GIVEN TASK ▸
Collect every line of the records below that contains the word "More".

(3D scene scripts)
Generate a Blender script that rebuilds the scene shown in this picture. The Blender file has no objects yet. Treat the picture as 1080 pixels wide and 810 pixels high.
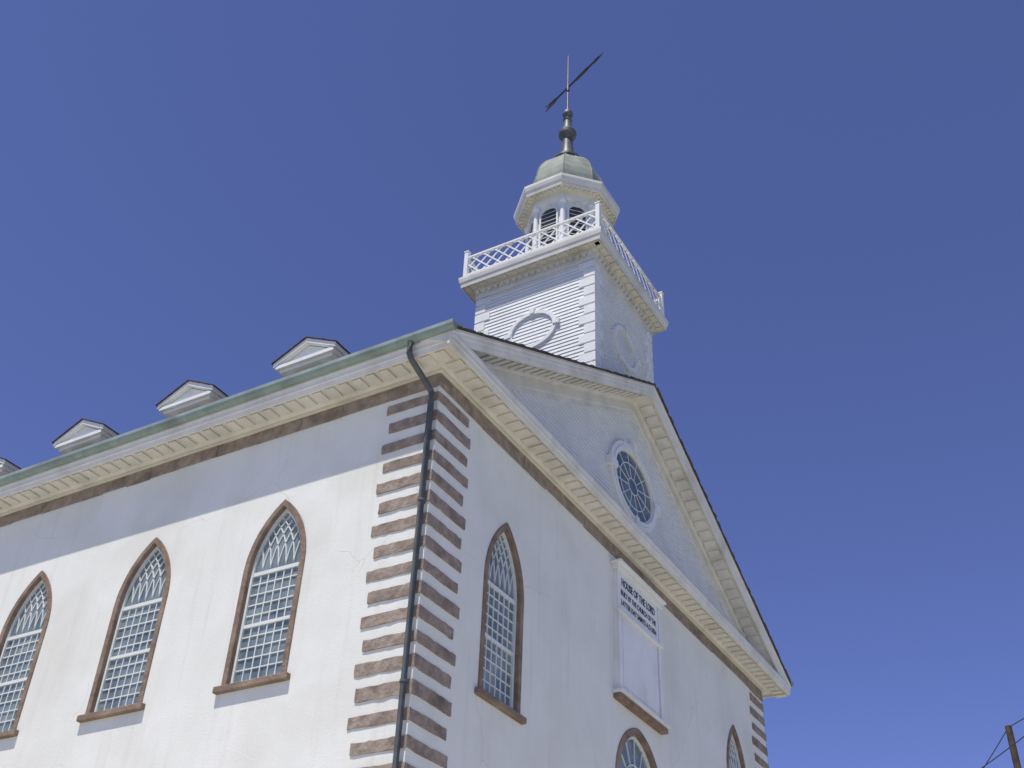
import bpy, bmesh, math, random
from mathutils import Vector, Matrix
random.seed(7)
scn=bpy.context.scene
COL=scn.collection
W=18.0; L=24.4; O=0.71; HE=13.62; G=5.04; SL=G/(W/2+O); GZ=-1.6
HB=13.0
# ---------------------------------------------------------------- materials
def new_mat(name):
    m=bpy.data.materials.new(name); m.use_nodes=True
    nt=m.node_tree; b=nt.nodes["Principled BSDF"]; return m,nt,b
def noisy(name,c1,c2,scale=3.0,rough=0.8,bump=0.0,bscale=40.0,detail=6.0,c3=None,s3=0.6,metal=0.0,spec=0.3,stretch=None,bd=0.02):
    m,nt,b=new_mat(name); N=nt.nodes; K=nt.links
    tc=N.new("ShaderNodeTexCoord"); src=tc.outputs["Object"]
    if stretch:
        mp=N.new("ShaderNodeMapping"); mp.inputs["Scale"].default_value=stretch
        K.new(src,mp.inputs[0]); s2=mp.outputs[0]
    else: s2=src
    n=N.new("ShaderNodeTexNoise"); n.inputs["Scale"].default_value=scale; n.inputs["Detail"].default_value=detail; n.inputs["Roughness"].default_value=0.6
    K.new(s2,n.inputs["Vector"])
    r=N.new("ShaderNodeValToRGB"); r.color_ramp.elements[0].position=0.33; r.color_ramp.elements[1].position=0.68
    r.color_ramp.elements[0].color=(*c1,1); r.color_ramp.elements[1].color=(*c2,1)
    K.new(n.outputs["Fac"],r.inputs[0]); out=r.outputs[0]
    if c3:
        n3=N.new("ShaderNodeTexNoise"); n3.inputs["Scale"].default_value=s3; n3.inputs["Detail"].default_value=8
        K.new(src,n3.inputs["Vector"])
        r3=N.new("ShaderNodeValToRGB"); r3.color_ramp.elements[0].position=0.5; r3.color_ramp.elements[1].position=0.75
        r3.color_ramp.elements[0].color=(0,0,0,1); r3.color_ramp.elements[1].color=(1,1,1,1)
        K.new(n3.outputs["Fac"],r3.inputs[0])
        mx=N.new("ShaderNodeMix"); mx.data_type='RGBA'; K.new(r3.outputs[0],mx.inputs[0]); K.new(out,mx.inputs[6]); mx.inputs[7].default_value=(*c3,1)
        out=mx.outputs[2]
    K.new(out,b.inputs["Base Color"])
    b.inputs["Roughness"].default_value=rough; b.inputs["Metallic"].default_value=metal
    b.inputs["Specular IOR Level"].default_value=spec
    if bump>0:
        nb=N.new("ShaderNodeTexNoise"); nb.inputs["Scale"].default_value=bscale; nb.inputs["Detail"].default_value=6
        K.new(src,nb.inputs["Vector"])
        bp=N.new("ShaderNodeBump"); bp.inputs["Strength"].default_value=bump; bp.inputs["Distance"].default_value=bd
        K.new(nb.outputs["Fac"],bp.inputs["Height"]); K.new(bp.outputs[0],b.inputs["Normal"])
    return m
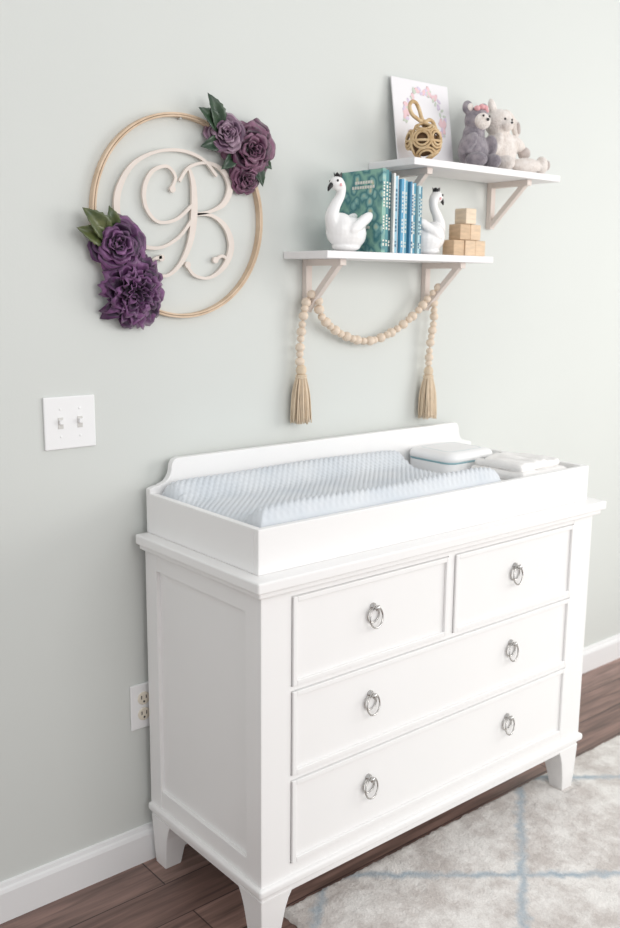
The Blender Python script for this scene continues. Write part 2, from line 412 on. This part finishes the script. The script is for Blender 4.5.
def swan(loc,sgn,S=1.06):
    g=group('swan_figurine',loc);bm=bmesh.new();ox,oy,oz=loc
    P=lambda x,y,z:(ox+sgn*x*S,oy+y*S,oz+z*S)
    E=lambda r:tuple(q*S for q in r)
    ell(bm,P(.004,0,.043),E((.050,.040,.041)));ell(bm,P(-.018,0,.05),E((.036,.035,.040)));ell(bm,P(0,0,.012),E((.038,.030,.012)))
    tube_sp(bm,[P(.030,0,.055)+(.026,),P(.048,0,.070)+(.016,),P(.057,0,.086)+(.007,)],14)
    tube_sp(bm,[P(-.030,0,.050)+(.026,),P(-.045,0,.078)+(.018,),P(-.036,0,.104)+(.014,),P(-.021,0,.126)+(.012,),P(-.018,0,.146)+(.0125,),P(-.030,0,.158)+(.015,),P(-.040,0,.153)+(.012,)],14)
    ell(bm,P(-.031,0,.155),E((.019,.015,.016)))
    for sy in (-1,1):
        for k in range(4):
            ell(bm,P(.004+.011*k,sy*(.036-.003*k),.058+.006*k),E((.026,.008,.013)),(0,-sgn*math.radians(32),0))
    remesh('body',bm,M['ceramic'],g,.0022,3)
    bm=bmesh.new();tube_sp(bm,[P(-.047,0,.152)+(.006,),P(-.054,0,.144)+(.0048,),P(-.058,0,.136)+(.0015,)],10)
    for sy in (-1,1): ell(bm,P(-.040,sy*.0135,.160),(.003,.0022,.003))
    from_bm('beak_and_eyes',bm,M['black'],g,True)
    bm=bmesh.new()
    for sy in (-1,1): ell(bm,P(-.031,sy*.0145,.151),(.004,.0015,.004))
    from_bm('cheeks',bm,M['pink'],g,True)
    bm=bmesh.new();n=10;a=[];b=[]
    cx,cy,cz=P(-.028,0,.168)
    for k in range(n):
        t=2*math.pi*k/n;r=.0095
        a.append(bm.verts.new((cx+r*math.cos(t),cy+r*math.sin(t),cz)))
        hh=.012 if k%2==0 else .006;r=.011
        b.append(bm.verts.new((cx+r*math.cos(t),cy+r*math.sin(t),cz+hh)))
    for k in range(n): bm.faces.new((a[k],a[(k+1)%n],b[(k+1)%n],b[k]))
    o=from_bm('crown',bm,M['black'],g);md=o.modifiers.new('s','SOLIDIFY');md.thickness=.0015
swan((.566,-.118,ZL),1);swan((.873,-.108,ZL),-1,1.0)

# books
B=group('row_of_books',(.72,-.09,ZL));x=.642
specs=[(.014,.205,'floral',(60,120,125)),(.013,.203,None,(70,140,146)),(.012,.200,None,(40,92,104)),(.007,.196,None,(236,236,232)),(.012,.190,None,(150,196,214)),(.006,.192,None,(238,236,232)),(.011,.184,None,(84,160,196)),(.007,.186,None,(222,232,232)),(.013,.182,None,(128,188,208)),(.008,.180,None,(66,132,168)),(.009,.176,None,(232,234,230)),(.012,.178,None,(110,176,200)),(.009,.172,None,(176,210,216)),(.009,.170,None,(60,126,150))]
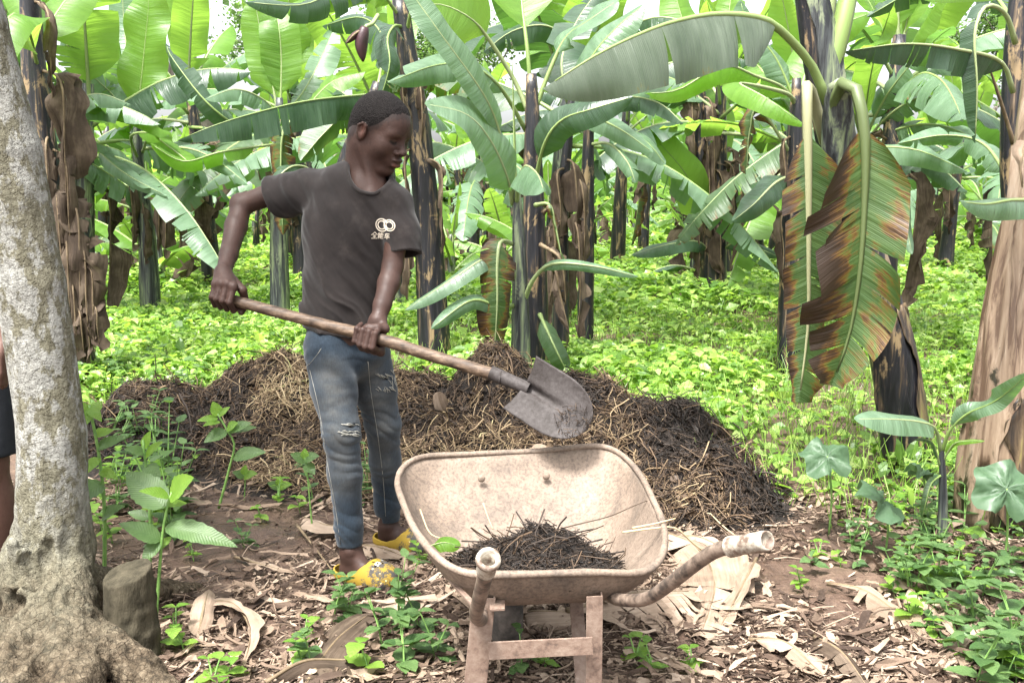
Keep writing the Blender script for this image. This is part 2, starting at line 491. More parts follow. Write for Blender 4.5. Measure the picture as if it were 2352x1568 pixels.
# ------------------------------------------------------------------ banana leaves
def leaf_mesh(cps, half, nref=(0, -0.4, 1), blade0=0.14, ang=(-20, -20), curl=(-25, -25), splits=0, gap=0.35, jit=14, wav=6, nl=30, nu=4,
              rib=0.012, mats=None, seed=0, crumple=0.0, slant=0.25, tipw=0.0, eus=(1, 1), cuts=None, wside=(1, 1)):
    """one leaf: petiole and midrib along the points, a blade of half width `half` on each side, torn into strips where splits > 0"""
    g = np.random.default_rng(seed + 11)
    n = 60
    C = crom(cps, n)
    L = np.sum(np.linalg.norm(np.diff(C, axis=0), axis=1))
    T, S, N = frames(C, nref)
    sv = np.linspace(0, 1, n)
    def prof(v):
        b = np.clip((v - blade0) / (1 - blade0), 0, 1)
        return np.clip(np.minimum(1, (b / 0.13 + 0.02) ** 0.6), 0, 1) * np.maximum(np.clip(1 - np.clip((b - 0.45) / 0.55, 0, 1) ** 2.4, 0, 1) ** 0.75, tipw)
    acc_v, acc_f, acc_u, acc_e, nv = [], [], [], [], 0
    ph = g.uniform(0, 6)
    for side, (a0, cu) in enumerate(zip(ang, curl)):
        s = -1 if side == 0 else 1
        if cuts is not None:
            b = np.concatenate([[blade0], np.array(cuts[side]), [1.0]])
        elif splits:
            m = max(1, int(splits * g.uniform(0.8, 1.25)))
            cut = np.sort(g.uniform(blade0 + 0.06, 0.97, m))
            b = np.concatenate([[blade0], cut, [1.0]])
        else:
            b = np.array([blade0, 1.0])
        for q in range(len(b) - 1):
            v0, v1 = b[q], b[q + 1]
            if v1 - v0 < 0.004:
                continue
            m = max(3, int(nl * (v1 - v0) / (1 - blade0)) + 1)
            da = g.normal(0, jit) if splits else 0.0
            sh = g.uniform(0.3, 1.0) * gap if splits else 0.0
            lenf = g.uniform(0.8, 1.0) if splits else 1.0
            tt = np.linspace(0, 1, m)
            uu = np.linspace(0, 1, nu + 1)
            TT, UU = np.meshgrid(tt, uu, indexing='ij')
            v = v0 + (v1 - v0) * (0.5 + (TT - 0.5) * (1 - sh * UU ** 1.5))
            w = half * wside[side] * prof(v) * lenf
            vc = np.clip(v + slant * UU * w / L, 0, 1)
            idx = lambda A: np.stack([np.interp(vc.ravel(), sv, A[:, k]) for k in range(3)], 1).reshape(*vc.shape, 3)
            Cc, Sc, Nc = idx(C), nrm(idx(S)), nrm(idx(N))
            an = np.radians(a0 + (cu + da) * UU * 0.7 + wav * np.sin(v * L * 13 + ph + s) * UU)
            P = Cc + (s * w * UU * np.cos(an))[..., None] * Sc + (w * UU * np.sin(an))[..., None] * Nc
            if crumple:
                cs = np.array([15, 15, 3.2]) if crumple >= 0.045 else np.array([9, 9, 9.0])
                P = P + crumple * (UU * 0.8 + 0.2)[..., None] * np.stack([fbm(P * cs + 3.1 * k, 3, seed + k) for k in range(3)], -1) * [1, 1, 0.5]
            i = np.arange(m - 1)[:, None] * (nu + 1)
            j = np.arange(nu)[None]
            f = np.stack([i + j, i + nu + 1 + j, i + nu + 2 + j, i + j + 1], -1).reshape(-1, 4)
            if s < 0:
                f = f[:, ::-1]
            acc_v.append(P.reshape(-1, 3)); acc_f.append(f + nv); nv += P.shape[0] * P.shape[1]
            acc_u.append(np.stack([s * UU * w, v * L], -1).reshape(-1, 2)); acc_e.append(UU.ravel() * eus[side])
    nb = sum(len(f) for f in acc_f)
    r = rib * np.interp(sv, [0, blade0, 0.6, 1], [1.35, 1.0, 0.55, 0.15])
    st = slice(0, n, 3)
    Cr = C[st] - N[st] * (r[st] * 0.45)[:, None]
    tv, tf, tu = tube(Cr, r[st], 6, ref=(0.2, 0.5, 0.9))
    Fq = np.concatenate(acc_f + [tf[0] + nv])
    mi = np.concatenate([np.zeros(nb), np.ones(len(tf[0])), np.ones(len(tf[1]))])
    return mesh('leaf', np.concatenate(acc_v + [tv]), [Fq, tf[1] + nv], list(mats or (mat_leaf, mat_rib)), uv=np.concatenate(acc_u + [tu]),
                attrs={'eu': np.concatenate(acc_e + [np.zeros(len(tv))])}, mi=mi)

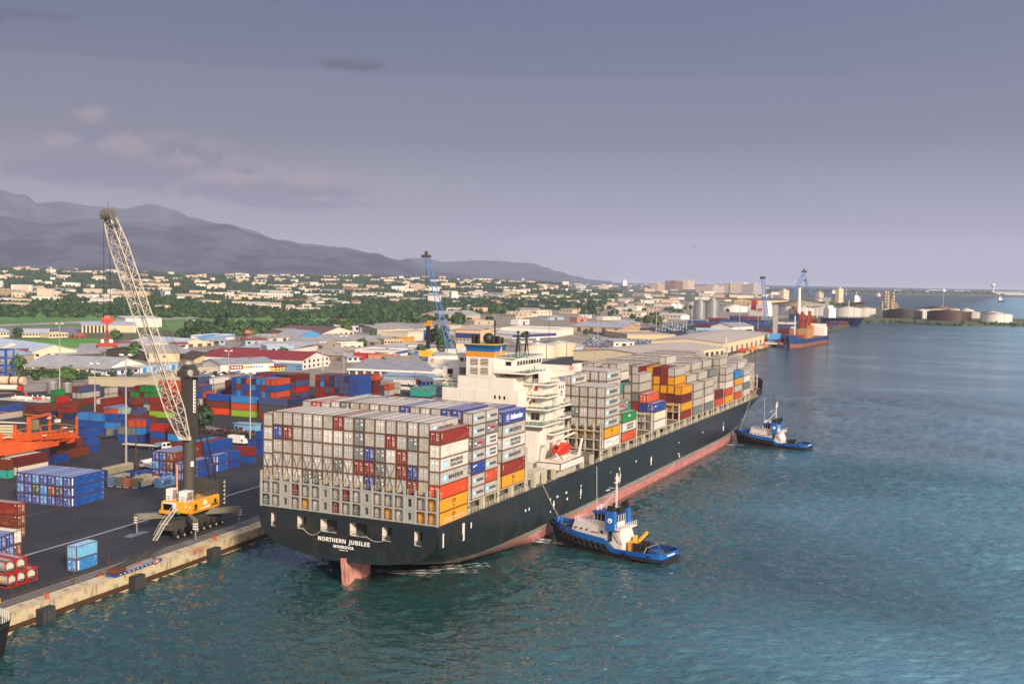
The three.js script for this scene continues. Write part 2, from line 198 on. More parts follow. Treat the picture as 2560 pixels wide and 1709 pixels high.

SOLUTION TO THIS EXERCISE ▸
Keep writing the Blender script for this image. This is part 2, starting at line 491. More parts follow. Write for Blender 4.5. Measure the picture as if it were 2352x1568 pixels.
The three.js script for this scene continues. Write part 2, from line 198 on. More parts follow. Treat the picture as 2560 pixels wide and 1709 pixels high.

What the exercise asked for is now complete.